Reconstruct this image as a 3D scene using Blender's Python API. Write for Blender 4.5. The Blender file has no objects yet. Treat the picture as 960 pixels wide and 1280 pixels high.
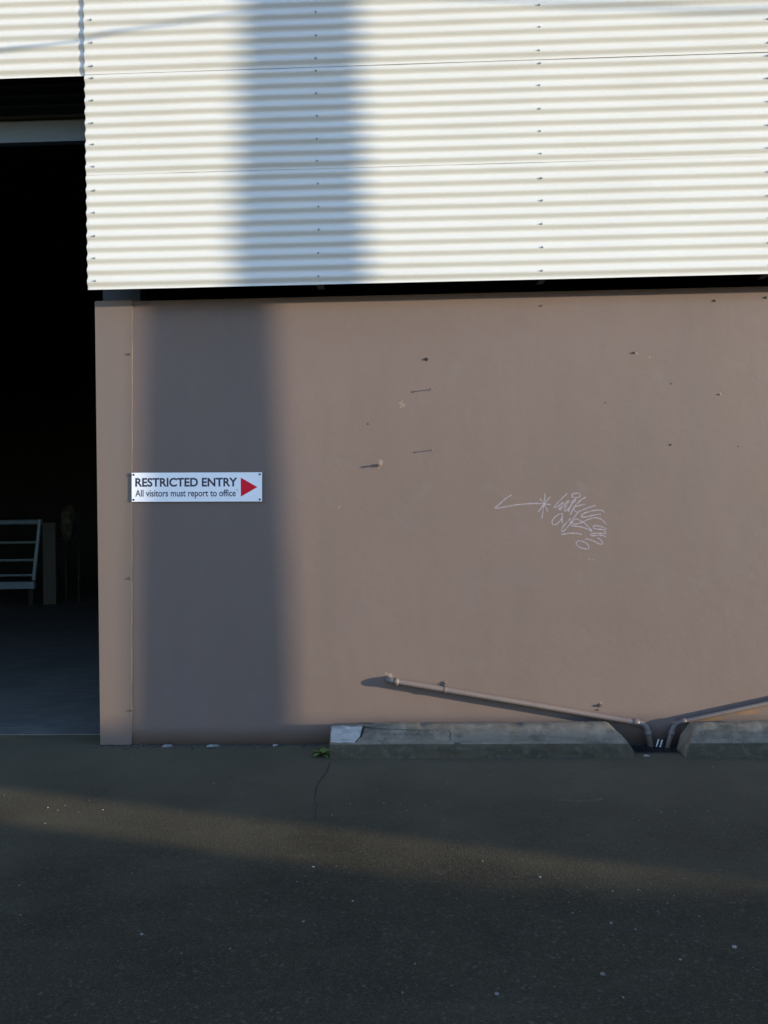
import bpy, bmesh, math, random
from mathutils import Vector, Matrix, noise
random.seed(7)
S = bpy.context.scene
C = S.collection

# ------------------------------------------------------------------ camera
F_PX = 1035.0
yaw, roll = math.radians(2.08), math.radians(0.777)
EYE = 1.583
fwd = Vector((-math.sin(yaw), math.cos(yaw), 0)); right = Vector((math.cos(yaw), math.sin(yaw), 0))
down = Vector((0, 0, -1))
r2 = right * math.cos(roll) + down * math.sin(roll)
d2 = -right * math.sin(roll) + down * math.cos(roll)
cam_d = bpy.data.cameras.new('camera'); cam = bpy.data.objects.new('camera', cam_d); C.objects.link(cam)
m = Matrix((r2, -d2, -fwd)).transposed().to_4x4(); m.translation = Vector((0, -5.64, EYE))
cam.matrix_world = m
cam_d.sensor_fit = 'VERTICAL'; cam_d.sensor_height = 36; cam_d.lens = F_PX / 1280 * 36
cam_d.clip_start = 0.05; cam_d.clip_end = 1000
S.camera = cam

# ------------------------------------------------------------------ light
SUN = Vector((3.25, -1.0, 0.33)); SUN_N = SUN.normalized()
elev = math.asin(SUN_N.z); azim = math.atan2(SUN.x, SUN.y)
w = bpy.data.worlds.new('World'); S.world = w; w.use_nodes = True
nt = w.node_tree; bg = nt.nodes['Background']
sky = nt.nodes.new('ShaderNodeTexSky'); sky.sky_type = 'NISHITA'; sky.sun_disc = False
sky.sun_elevation = elev; sky.sun_rotation = azim
sky.air_density = 1.0; sky.dust_density = 0.0; sky.ozone_density = 2.6
wb = nt.nodes.new('ShaderNodeVectorMath'); wb.operation = 'MULTIPLY'; wb.inputs[1].default_value = (1.11, .985, 1.07)   # the camera's white balance, same for the whole sky
nt.links.new(sky.outputs[0], wb.inputs[0]); nt.links.new(wb.outputs[0], bg.inputs[0]); bg.inputs[1].default_value = 0.15
sd = bpy.data.lights.new('sun', 'SUN'); sd.energy = 2.08; sd.angle = math.radians(0.53); sd.color = (1.0, 0.87, 0.62)
so = bpy.data.objects.new('sun', sd); C.objects.link(so)
so.rotation_euler = SUN_N.to_track_quat('Z', 'Y').to_euler(); so.location = (20, -6, 10)
S.view_settings.view_transform = 'Standard'; S.view_settings.look = 'None'
S.view_settings.exposure = 2.4; S.view_settings.gamma = 1.0; S.view_settings.use_curve_mapping = False

# ------------------------------------------------------------------ helpers
def empty(name, label, cat, loc=(0, 0, 0), group=None):
    o = bpy.data.objects.new(name, None); C.objects.link(o); o.location = loc
    tag(o, label, cat, group); return o
def tag(o, label, cat, group=None):
    o['label'] = label; o['category'] = cat
    if group: o['group'] = group
    return o
def link(name, me, parent=None, mat=None):
    if mat is not None and not me.materials: me.materials.append(mat)
    o = bpy.data.objects.new(name, me); C.objects.link(o)
    if parent is not None: o.parent = parent
    return o
def obj(name, bm, mat, parent=None, smooth=False):
    bmesh.ops.recalc_face_normals(bm, faces=bm.faces[:])
    me = bpy.data.meshes.new(name); bm.to_mesh(me); bm.free()
    if smooth:
        for p in me.polygons: p.use_smooth = True
    return link(name, me, parent, mat)
def box(bm, x0, x1, y0, y1, z0, z1, bev=0.0):
    r = bmesh.ops.create_cube(bm, size=1.0, matrix=Matrix.Translation(((x0+x1)/2, (y0+y1)/2, (z0+z1)/2)) @ Matrix.Diagonal((x1-x0, y1-y0, z1-z0, 1)))
    if bev:
        es = list({e for v in r['verts'] for e in v.link_edges})
        bmesh.ops.bevel(bm, geom=es, offset=bev, segments=2, affect='EDGES', profile=0.5)
def bxo(name, mat, parent, x0, x1, y0, y1, z0, z1, bev=0.0):
    bm = bmesh.new(); box(bm, x0, x1, y0, y1, z0, z1, bev); return obj(name, bm, mat, parent)
def tube(bm, pts, rad, n=12, caps=True):
    pts = [Vector(p) for p in pts]; rads = rad if isinstance(rad, (list, tuple)) else [rad]*len(pts)
    t = (pts[1]-pts[0]).normalized(); ref = Vector((0, 0, 1)) if abs(t.z) < .9 else Vector((1, 0, 0))
    u = t.cross(ref).normalized(); rings = []
    for i, p in enumerate(pts):
        a = pts[i+1]-p if i < len(pts)-1 else p-pts[i-1]; b = p-pts[i-1] if i else a
        t = (a.normalized()+b.normalized()).normalized()
        u = (u - t*u.dot(t)).normalized(); v = t.cross(u)
        rings.append([bm.verts.new(p + (u*math.cos(2*math.pi*k/n)+v*math.sin(2*math.pi*k/n))*rads[i]) for k in range(n)])
    for a, b in zip(rings, rings[1:]):
        for k in range(n): bm.faces.new((a[k], a[(k+1) % n], b[(k+1) % n], b[k]))
    if caps: bm.faces.new(rings[0]); bm.faces.new(rings[-1][::-1])
def bend(pts, r=0.04, n=6):
    """round the corners of a polyline"""
    pts = [Vector(p) for p in pts]; out = [pts[0]]
    for a, b, c in zip(pts, pts[1:], pts[2:]):
        p = b+(a-b).normalized()*r; q = b+(c-b).normalized()*r
        for i in range(n+1):
            t = i/n; out.append(p*(1-t)**2+b*2*t*(1-t)+q*t*t)
    return out+[pts[-1]]
def catmull(P, n=5):
    P = [Vector(p) for p in P]; out = []
    for i in range(len(P)-1):
        a, b, c, d = P[max(i-1, 0)], P[i], P[i+1], P[min(i+2, len(P)-1)]
        for k in range(n):
            t = k/n
            out.append(.5*((2*b)+(c-a)*t+(2*a-5*b+4*c-d)*t*t+(3*b-a-3*c+d)*t**3))
    return out+[P[-1]]
def fbm(x, y, z=0.0): return noise.fractal(Vector((x, y, z)), 1.0, 2.0, 4)

# ------------------------------------------------------------------ materials
def mat(name, base, rough=0.6, metal=0.0, layers=(), bump=(), spec=0.5, coord='Object'):
    """layers: (kind, scale(xyz), lo, hi, colour, amount) mixed in turn; bump: (kind, scale, strength, distance)"""
    M = bpy.data.materials.new(name); M.use_nodes = True
    N = M.node_tree.nodes; L = M.node_tree.links; b = N['Principled BSDF']
    b.inputs['Roughness'].default_value = rough; b.inputs['Metallic'].default_value = metal
    b.inputs['Specular IOR Level'].default_value = spec
    tc = N.new('ShaderNodeTexCoord')
    def tex(kind, scale, detail=4):
        mp = N.new('ShaderNodeMapping'); L.new(tc.outputs[coord], mp.inputs[0])
        mp.inputs['Scale'].default_value = scale if isinstance(scale, (tuple, list)) else (scale,)*3
        if kind == 'voronoi':
            t = N.new('ShaderNodeTexVoronoi'); L.new(mp.outputs[0], t.inputs[0]); t.inputs['Scale'].default_value = 1; return t.outputs['Distance']
        if kind == 'cell':
            t = N.new('ShaderNodeTexVoronoi'); L.new(mp.outputs[0], t.inputs[0]); t.inputs['Scale'].default_value = 1
            s = N.new('ShaderNodeSeparateColor'); L.new(t.outputs['Color'], s.inputs[0]); return s.outputs[0]
        t = N.new('ShaderNodeTexNoise'); L.new(mp.outputs[0], t.inputs[0]); t.inputs['Scale'].default_value = 1
        t.inputs['Detail'].default_value = detail; t.inputs['Roughness'].default_value = .6; return t.outputs[0]
    rgb = N.new('ShaderNodeRGB'); rgb.outputs[0].default_value = (*base, 1); cur = rgb.outputs[0]
    for kind, scale, lo, hi, col, amt in layers:
        o = tex(kind, scale)
        mr = N.new('ShaderNodeMapRange'); L.new(o, mr.inputs[0]); mr.inputs[1].default_value = lo; mr.inputs[2].default_value = hi
        mr.inputs[3].default_value = 0; mr.inputs[4].default_value = amt
        mx = N.new('ShaderNodeMix'); mx.data_type = 'RGBA'
        L.new(mr.outputs[0], mx.inputs[0]); L.new(cur, mx.inputs[6]); mx.inputs[7].default_value = (*col, 1); cur = mx.outputs[2]
    L.new(cur, b.inputs['Base Color'])
    prev = None
    for kind, scale, strength, dist in bump:
        o = tex(kind, scale); bp = N.new('ShaderNodeBump'); bp.inputs['Strength'].default_value = strength; bp.inputs['Distance'].default_value = dist
        L.new(o, bp.inputs['Height'])
        if prev is not None: L.new(prev, bp.inputs['Normal'])
        prev = bp.outputs[0]
    if prev is not None: L.new(prev, b.inputs['Normal'])
    return M

ASPHALT = mat('asphalt', (0.036, 0.0285, 0.0165), .92, 0, [
    ('noise', .55, .35, .7, (0.046, 0.037, 0.023), .75), ('noise', 2.3, .48, .72, (0.024, 0.0195, 0.0125), .75),
    ('noise', (1.1, 4.5, 1), .55, .78, (0.060, 0.050, 0.034), .6), ('noise', 9, .5, .75, (0.025, 0.021, 0.014), .5),
    ('cell', 170, .6, 1.0, (0.080, 0.067, 0.045), .6), ('cell', 240, .6, 1.0, (0.015, 0.0135, 0.010), .55), ('cell', 85, .95, 1.0, (0.10, 0.085, 0.06), .5),
    ('noise', 55, .64, .8, (0.12, 0.105, 0.08), .5)],
    [('noise', 14, .25, .006), ('voronoi', 150, .4, .004)], spec=.15)
CONC_FLOOR = mat('floor_concrete', (0.135, 0.125, 0.105), .7, 0, [
    ('noise', 1.1, .4, .7, (0.085, 0.078, 0.066), .8), ('noise', (3, 14, 3), .48, .75, (0.24, 0.22, 0.185), .6), ('noise', 5, .5, .7, (0.09, 0.088, 0.084), .6)], [('noise', 30, .25, .004)], spec=.4)
WALL = mat('brown_wall_paint', (0.134, 0.0985, 0.086), .55, 0, [
    ('noise', .9, .35, .7, (0.146, 0.106, 0.097), .8), ('noise', (4.5, 4.5, .6), .48, .78, (0.112, 0.088, 0.083), .35), ('noise', (1.7, 1.7, 2.3), .56, .60, (0.137, 0.104, 0.096), .5),
    ('noise', 5.0, .58, .8, (0.146, 0.121, 0.112), .6), ('noise', 34, .62, .8, (0.10, 0.082, 0.074), .35)],
    [('noise', 2.0, .16, .02), ('noise', 8, .10, .006), ('noise', 55, .14, .003)], spec=.3)
TRIM = mat('brown_trim_paint', (0.131, 0.0985, 0.0875), .5, 0, [
    ('noise', (6, 6, .8), .45, .75, (0.112, 0.100, 0.092), .6), ('noise', 24, .62, .8, (0.15, 0.125, 0.10), .4)], [('noise', 3, .1, .01)], spec=.35)
CREAM = mat('cream_cladding', (0.548, 0.538, 0.512), .45, 0, [
    ('noise', (1.6, 1, 5), .5, .8, (0.495, 0.48, 0.445), .6), ('noise', (.5, 1, .9), .45, .75, (0.58, 0.57, 0.545), .6)], spec=.4)
STEEL_DARK = mat('dark_steel', (0.03, 0.03, 0.032), .6, .3, [('noise', 8, .5, .8, (0.05, 0.045, 0.04), .6)])
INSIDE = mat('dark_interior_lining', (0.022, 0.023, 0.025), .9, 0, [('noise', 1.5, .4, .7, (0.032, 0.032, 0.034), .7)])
DOOR_M = mat('roller_door_steel', (0.03, 0.036, 0.042), .55, .1, [('noise', (2, 2, 20), .5, .8, (0.02, 0.022, 0.026), .6)])
RAIL_M = mat('grey_door_rail', (0.115, 0.15, 0.19), .5, .1, [('noise', (2, 2, 20), .45, .8, (0.08, 0.10, 0.125), .7)])
POST_M = mat('dusty_steel', (0.05, 0.052, 0.055), .7, .1, [('noise', 9, .45, .7, (0.03, 0.03, 0.032), .8)])
SCREW_M = mat('screw_zinc', (0.26, 0.25, 0.23), .45, .5, [('noise', 200, .5, .7, (0.10, 0.085, 0.07), .7)])
RUST = mat('rusty_iron', (0.10, 0.062, 0.045), .8, .2, [('noise', 120, .45, .7, (0.055, 0.04, 0.035), .8)])
CHIP = mat('bare_chipped_paint', (0.235, 0.18, 0.15), .9, 0, [('noise', 90, .45, .7, (0.16, 0.125, 0.10), .9)])
SEAL = mat('tan_sealant', (0.19, 0.135, 0.092), .6, 0, [('noise', (30, 30, 6), .45, .7, (0.15, 0.11, 0.085), .8)])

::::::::

What to work on> Exactly restate the lines from the beginning of the data through the line with "S.camera = cam", and no others, keeping pictures out.

Result of the exercise>
Reconstruct this image as a 3D scene using Blender's Python API. Write for Blender 4.5. The Blender file has no objects yet. Treat the picture as 960 pixels wide and 1280 pixels high.
import bpy, bmesh, math, random
from mathutils import Vector, Matrix, noise
random.seed(7)
S = bpy.context.scene
C = S.collection

# ------------------------------------------------------------------ camera
F_PX = 1035.0
yaw, roll = math.radians(2.08), math.radians(0.777)
EYE = 1.583
fwd = Vector((-math.sin(yaw), math.cos(yaw), 0)); right = Vector((math.cos(yaw), math.sin(yaw), 0))
down = Vector((0, 0, -1))
r2 = right * math.cos(roll) + down * math.sin(roll)
d2 = -right * math.sin(roll) + down * math.cos(roll)
cam_d = bpy.data.cameras.new('camera'); cam = bpy.data.objects.new('camera', cam_d); C.objects.link(cam)
m = Matrix((r2, -d2, -fwd)).transposed().to_4x4(); m.translation = Vector((0, -5.64, EYE))
cam.matrix_world = m
cam_d.sensor_fit = 'VERTICAL'; cam_d.sensor_height = 36; cam_d.lens = F_PX / 1280 * 36
cam_d.clip_start = 0.05; cam_d.clip_end = 1000
S.camera = cam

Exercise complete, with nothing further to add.